Esther answered, “My petition and my request is this,
8 Als ik bij den koning genade heb gevonden en het hem behaagt, mijn wens te vervullen en mijn bede te verhoren, dan kome hij met Haman morgen weer aan de maaltijd, die ik hem zal bereiden; dan zal ik ‘s konings vraag beantwoorden.
if I have found favor in the eyes of the king and if it pleases the king to grant my petition and to honor my request, let the king and Haman come to the feast that I will prepare for you tomorrow and I will answer the king's question.”
9 Die dag verliet Haman vrolijk en welgemoed het paleis; maar toen hij in het koninklijke poortgebouw Mordokai zag, die niet opstond en zich niet voor hem verroerde, werd hij woedend op Mordokai.
Haman went out that day joyful and glad at heart. But when Haman saw Mordecai at the king's gate, that Mordecai neither rose up nor trembled before him with any fear, he was filled with rage against Mordecai.
10 Hij bedwong zich echter en ging naar huis. Daar liet hij zijn vrienden en zijn vrouw Zéresj bij zich komen,
Nevertheless, Haman restrained himself and went to his own house. He sent for his friends and gathered them together, with Zeresh his wife.

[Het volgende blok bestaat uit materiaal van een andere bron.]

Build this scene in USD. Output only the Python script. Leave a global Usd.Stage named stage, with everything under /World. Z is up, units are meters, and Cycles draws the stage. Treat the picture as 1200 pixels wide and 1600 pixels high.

11 en pochte voor hen op zijn grote rijkdom en zijn talrijke zonen, op de grootheid, waartoe hij door ‘s konings gunst gekomen was, en zijn verheffing boven alle vorsten en koninklijke beambten.
Haman recounted to them the splendor of his riches, the number of his many sons, all the promotions by which the king honored him, and how he had advanced above all the officials and the servants of the king.
12 En hij zeide: Zelfs koningin Ester heeft niemand anders dan mij uitgenodigd tot een maaltijd, die zij bereid had; ook voor morgen ben ik weer met den koning bij haar gevraagd.
Haman said, “Queen Esther invited no one else but me to come with the king to the feast she prepared. Even tomorrow I am again invited by her along with the king.
13 Maar dat alles is niets, zolang ik dien jood Mordokai in het koninklijke poortgebouw zie zitten.
But all this is worth nothing to me as long as I see Mordecai the Jew sitting at the king's gate.”
14 Daarom gaven zijn vrouw Zéresj en al zijn vrienden hem de raad: Laat een hoge paal maken, vijftig el hoog, en vraag morgenvroeg den koning verlof, daar Mordokai aan op te hangen; dan kunt ge vrolijk met den koning naar de maaltijd gaan. Deze raad beviel Haman, en hij liet de paal oprichten.
Then Zeresh his wife said to Haman and all his friends, “Let them make a gallows fifty cubits high. In the morning speak to the king for them to hang Mordecai on it. Then go joyfully with the king to the feast.” This pleased Haman and he had the gallows constructed.